Despite the importance of York, the castle here was mainly used for imprisonment and storage. In the early 1300’s, the Knights Templar in England were arrested under false accusations including heresy amongst other charges. The Templars in Yorkshire were taken to York Castle and held there while they were questioned by the Pope’s officials in the Chapter House of York Minster. At first they were allowed out during the day until March 1310 when the King sent orders to keep them securely locked up.
Not a great deal is known about the tower during the 15th and 16th centuries, but we do know that in 1596-7 there was a public outcry when the gaoler Robert Redhead was accused by the aldermen of York of trying to demolish the tower in order to sell the stone for lime building. Correspondence about these events are when the name Clifford’s Tower is first recorded. There are a couple of suggestions into how the tower got this name. One is that the Clifford family claimed the post of constable here to be hereditary, another is that it may refer to Roger de Clifford – a rebel who was executed in 1322 after the Battle of Boroughbridge. His body was displayed on a gibbet at York Castle.

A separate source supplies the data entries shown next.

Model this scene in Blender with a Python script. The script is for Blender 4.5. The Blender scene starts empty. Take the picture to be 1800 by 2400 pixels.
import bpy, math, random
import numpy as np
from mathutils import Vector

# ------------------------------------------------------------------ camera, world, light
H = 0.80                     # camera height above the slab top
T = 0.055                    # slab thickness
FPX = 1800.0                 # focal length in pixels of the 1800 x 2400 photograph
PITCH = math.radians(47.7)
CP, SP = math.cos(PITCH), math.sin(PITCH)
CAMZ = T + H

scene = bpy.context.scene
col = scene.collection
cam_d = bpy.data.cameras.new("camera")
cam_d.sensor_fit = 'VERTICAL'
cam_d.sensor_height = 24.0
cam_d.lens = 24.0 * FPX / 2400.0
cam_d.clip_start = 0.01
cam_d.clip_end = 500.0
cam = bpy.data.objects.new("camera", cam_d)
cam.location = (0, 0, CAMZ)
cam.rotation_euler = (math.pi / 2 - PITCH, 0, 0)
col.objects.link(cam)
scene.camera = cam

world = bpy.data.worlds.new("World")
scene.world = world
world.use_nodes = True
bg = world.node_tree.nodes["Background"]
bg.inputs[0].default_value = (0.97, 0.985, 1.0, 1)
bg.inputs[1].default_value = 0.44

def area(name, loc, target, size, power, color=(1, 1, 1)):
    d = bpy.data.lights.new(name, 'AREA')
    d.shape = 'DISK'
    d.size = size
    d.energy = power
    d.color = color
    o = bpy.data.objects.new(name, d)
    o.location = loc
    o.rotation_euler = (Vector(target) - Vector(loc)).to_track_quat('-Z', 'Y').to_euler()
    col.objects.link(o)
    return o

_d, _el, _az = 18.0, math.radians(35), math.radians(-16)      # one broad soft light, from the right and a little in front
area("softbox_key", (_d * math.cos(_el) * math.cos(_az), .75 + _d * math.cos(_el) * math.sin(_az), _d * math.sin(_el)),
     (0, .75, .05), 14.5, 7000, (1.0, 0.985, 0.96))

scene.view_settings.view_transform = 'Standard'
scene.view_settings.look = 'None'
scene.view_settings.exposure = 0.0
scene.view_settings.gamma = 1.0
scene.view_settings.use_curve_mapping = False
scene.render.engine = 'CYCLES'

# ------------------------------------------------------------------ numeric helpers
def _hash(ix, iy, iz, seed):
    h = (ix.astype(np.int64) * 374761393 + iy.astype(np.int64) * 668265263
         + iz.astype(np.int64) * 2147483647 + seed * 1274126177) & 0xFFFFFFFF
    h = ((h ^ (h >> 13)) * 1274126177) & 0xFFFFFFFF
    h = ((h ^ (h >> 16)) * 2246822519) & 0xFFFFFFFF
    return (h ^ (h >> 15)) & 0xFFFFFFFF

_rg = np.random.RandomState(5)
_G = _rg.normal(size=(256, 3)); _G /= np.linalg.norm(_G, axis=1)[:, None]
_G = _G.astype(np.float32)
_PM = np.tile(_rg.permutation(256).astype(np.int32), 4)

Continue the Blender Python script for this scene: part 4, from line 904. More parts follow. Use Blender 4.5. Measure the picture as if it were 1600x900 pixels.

Clifford’s Tower was occupied by a Royal garrison during the English Civil War. It was repaired and storage rooms were created for ammunition and a gun platform was built on the roof. York fell to the Parliamentarians in 1644.
In the early 19th century the castle was redeveloped as a prison and Clifford’s Tower was practically hidden from view, until 1915 when it was taken into state guardianship. It was repaired and the prison buildings were demolished in 1935, improving public access.
Today, run by English Heritage, the tower is just a shell but it is still well worth a climb up the stairs to see what does remain. It also affords fantastic panoramic views over the city of York and beyond.